Crisis Management: One does not handle crises the instant that occur. That is one has to be prepare for crises well before by establishing trusting relationships among all members of your team and family. I dislike this new ad my Hillary Clinton that prioritizes a response at 3:00 AM. I believe that for America to overcome its multiple challenges, our leaders need to evaluate our current situation, establish new policies, and then monitor the results of our new policies.


 

Culture: One has to have a tradition that maintains the standards that you want to define at your company and at your home. Culture is established by the people who compose your team and is carried on through those people. In my some forty years on Wall Street, only a very few firms consistently excelled, because they possessed a first rate culture. Unfortunately, bad management can destroy decades of culture in a matter of months.

 

Dependability: The ability to be relied upon. “A friend in need is a friend in deed.”

 

Empathy: The ability to walk in another person’s shoes. Empathy means seeing the world from another person’s perspective. Too many people give advice without walking in another person’s shoes.

 

Enthusiasm: Enthusiasm is the catalyst which motivates the team to succeed. 1000 mile trip begins with the first step.

 

Failure: Failure cannot be your final destination; rather, one can use it to shatter limits. It is a stepping-stone on your journey to greatness. My mother used to say “Winners never quit, and Quitters never win.”

 

Family: Your family is your primary team. It is as old as the Bible, “blood is thicker than water.”

 

Friendship: There is nothing more valuable than a true friend. Each friend represents a world in us, a world possibly not born until they arrive, and it is only by this meeting that a new world is born.

-----ANAÏS NIN


 

Guidance: We all need guidance (help) and we should work hard to find sources of guidance and well as learn how to give it. I am a great believer in seeking help of friends and employing the talents of specialists.

 

Imagination: The Greatest gift a parent can give to their child is the opportunity to imagine great things. 

"Some people see things as they are and say why? I dream things that never were and say why not?"

---Robert Kennedy

 

Integrity: Means doing what is right whether you are alone or with a group, doing the right thing no matter what the rewards of the consequences may be. It means putting your base of ethics into action. I loved being a bond trader, because “you lived and died by your word.”

 

Learning: Living is learning. Once you stop learning, you are no longer living. The key to learning is listening. You can learn from everyone and forever.

 

Motivation: The Extra push needed to reach a goal.

 

Next Play: Whatever you have just done is not nearly as important as what you are doing right now.

 

Passion: Passionate is extreme emotion. If you never give up, you can be empowered to get the job done. How many of us remember the story about the “little train?”

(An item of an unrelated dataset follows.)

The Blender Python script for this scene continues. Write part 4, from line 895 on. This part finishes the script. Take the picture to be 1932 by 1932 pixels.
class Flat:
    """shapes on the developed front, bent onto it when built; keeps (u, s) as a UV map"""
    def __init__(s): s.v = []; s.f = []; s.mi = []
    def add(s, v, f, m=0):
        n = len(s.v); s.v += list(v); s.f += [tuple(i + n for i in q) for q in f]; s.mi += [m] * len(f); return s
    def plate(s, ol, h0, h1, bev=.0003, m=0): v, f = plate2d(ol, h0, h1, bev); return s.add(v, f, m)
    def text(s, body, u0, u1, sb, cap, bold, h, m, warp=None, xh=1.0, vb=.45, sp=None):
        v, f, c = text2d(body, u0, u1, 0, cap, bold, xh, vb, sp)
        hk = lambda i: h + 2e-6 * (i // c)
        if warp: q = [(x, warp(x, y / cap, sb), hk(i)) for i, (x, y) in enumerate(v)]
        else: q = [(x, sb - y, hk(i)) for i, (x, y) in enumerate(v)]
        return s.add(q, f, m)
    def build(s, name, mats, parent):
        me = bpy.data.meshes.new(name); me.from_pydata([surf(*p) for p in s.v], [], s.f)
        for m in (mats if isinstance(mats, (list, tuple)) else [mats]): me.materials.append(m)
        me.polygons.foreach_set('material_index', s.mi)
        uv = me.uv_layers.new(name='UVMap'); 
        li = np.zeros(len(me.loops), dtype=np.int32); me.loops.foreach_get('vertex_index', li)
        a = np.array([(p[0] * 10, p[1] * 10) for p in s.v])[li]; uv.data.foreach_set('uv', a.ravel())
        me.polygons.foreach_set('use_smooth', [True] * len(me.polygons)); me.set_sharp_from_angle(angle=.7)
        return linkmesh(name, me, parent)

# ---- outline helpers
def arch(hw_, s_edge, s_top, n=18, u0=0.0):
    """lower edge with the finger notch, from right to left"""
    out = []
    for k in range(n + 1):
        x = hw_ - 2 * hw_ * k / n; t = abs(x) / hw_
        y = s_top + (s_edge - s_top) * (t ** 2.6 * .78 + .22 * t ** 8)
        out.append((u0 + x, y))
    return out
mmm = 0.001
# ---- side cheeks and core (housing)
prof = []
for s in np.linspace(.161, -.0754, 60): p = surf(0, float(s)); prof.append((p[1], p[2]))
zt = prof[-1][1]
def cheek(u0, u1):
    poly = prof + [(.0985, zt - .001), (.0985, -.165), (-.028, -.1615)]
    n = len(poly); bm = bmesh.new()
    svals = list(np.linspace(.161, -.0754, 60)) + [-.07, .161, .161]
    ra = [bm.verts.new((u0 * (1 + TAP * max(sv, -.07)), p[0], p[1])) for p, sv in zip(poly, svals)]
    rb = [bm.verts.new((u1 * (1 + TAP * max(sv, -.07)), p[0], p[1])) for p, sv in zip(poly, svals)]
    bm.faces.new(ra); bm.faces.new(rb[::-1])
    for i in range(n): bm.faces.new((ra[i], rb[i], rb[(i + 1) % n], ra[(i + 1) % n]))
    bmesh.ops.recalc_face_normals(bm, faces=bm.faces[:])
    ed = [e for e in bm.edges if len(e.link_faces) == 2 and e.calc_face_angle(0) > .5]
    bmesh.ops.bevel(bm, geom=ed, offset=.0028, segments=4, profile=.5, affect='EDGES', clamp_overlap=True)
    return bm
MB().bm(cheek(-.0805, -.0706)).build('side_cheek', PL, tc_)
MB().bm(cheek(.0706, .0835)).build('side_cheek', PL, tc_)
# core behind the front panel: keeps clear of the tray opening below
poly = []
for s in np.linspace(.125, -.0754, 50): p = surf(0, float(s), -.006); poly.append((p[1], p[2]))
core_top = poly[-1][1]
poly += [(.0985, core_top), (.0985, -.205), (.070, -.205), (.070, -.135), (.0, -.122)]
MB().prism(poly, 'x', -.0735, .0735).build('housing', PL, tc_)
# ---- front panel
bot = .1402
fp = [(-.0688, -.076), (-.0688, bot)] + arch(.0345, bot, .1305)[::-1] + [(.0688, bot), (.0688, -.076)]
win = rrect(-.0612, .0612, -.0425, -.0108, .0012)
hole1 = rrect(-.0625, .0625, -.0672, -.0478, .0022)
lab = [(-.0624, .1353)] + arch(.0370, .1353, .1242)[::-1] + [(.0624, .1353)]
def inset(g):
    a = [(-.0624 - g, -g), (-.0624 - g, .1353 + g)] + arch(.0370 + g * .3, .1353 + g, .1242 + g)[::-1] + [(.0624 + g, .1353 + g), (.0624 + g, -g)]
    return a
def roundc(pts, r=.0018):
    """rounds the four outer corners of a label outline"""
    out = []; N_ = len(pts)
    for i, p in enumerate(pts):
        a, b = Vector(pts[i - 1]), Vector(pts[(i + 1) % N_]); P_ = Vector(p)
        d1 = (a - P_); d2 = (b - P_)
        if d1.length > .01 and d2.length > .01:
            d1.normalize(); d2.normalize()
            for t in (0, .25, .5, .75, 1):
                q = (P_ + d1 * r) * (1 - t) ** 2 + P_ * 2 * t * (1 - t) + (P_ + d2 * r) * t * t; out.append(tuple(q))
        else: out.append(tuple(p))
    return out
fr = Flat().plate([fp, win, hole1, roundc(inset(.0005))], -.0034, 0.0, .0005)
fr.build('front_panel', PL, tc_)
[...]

The train asked another engine, and another, only to hear excuses and be refused. In desperation, the train asked the little switch engine to draw it up the grade and down on the other side. "I think I can," puffed the little locomotive, and put itself in front of the great heavy train. As it went on the little engine kept bravely puffing faster and faster, "I think I can, I think I can, I think I can."

As it near the top of the grade, which had so discouraged the larger engines, it went more slowly. However, it still kept saying, "I--think--I--can, I--think--I--can." It reached the top by drawing out bravery and then went on down the grade, congratulating itself by saying, "I thought I could, I thought I could."


 

Poise: Keep your composure in spite of the circumstances.

 

Pride: Self-Respect and a feeling of satisfaction over an accomplishment ensure that what you have done will ensure that you will accomplish your task in the best manner possible.

 

Respect: Treat everyone the same. Shortly after my father died, I needed to get an inoculation in order to travel abroad. When the nurse gave me the shot, she commented that my father was such a caring gentleman. She raved about the time Dad spent with her talking about the wonders of Europe.

 

Selflessness: A Person does not become whole until they have become part of something bigger than themselves.